毎年6月下旬から7月初旬にかけて実施される
産業見本市の産業貿易省パビリオンで若手官僚たちと(右端が筆者)
ダルエスサラーム中心街の高層ビル群
私は、現在タンザニア産業貿易省にJICA派遣の産業開発アドバイザーとして勤務している。2015年3月まで住友商事で主に中南米向け電力等インフラ系ビジネスに携わっていたが、アフリカの地を踏んだのは今回が初めてである。2015年4月から東京外国語大学大学院修士課程で「南米の教育問題」に取り組んだ後、発展途上国向け支援に関わりたいと考えていた。そんなときABICから本業務の案内が届いた。面接で思いを伝えたところ無事合格通知を受け取り、2018年5月より2年間の予定で着任した。
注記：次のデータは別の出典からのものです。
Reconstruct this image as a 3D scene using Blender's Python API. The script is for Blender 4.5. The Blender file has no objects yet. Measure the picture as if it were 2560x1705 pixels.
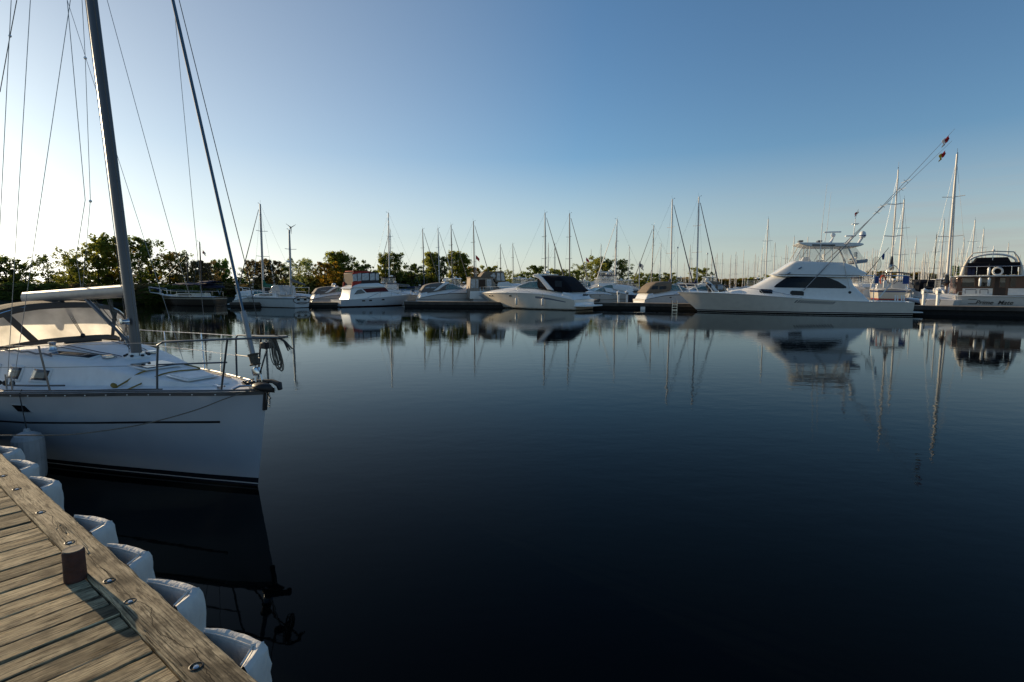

タンザニアは、1961年に英国から独立したタンガニーカと、スルタンの時代からの自治国家ザンジバルが1964年に合邦して誕生した。国土面積は、日本の2.5倍、人口は、約5千万人。民族(言語)が120以上あるが、歴史的な共通語であるザンジバルのスワヒリ語方言が、初代大統領ニエレレの民族融和策により公用語とされている。1973年までの首都であった人口5百万人のダルエスサラームは最大の都市であるが、現在の法律上の首都は、内陸部の人口40万人のドドマである。着任直後の6月に全公務員の即時ドドマ異動が決まった。急な話だったが、産業貿易省は、国立ドドマ大学学生寮の一部を借りることとなり、私も事務スペースを頂いた。当国は、国家開発計画「タンザニア開発ビジョン」において、2025年までに「中所得国への成長」と「農業から製造業中心経済への転換」を目標としている。
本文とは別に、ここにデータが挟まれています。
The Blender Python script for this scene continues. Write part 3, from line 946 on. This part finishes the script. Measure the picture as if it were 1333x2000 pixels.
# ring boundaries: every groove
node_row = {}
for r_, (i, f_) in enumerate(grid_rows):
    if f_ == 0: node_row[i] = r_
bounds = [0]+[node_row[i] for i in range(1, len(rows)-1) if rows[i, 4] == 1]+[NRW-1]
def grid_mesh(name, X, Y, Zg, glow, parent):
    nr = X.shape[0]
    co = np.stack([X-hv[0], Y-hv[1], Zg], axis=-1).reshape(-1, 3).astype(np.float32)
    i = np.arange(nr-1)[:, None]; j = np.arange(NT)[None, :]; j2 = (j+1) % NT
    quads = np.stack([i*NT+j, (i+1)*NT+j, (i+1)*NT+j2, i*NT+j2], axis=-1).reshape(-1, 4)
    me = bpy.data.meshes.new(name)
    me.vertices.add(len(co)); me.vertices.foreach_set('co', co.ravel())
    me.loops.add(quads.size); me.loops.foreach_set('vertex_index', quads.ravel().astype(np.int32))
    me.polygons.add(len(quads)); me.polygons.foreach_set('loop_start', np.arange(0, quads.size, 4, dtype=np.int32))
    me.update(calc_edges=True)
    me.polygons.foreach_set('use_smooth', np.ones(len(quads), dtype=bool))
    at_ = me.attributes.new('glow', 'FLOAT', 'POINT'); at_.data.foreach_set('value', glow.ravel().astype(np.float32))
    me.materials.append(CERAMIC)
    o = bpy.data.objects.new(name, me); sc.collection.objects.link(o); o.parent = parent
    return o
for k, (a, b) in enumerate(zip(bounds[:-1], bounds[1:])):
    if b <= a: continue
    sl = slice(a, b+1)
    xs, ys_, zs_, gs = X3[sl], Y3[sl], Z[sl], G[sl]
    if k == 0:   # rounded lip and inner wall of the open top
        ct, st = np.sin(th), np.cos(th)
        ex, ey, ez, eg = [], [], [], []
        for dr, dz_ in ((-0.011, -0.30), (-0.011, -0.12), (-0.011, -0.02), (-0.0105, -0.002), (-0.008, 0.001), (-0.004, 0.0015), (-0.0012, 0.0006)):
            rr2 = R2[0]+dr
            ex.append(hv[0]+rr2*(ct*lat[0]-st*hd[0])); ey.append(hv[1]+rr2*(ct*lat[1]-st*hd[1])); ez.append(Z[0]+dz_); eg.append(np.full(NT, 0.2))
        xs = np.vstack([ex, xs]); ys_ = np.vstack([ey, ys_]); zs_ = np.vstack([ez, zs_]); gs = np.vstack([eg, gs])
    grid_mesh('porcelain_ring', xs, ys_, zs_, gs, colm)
私の任務は、これまでの発展途上国ビジネスと、大学院での研究で得た知見を動員してこの目標実現のお手伝いをすることだ。着任直後に政府関係者から「日本の自動車メーカーを招聘して新車の組み立て生産をしたい」という相談を受けた。しかし左側通行のタンザニアは、日本の中古車に何も手を入れず販売できる絶好の市場であり、市中を走る推定60万台以上の車の9割が、車齢8年から26年程の日本製中古車である。新車の需要は、まだ少ない。さらに、自動車組み立て工場で働ける水準の人材が育っていないという東アフリカ諸国共通の課題が存在する。特にタンザニアは、隣国ケニアやウガンダに比べても初等・中等教育で苦戦しており、その影響か、これまで訪れた国内の工場では工具、冶具類の整理整頓ができておらず、建設工事現場でも残材が放置されたままだ。それ故か、日本・欧州の自動車メーカーは、過去自動車組み立て工場をケニアやナイジェリアに立地してきた。学校教育だけでなく家庭教育も含めて、近隣諸国と伍していかないとこの夢は実現しない。幸いJICAがエチオピア、ザンビア等で展開している製造業の生産性向上のための「カイゼン」がタンザニアでも産業貿易省やJICA関係者の努力で徐々に浸透しつつあり、品質管理の芽は育ちつつあるようだ。私は、車検や定期点検等の導入によりこれら中古車の保守点検水準を強化して、作業に関わる人材のスキルアップを図り、将来自動車組み立て工場で活躍できるような方向性の政策を立案できないか模索している。現在、省内では「新産業開発政策」の立案に取り組んでいる。このスキルアッププランが、私の帰国後も仲間たちの頑張りで新政策の一部として実現してほしい。これが私の最大の願いである。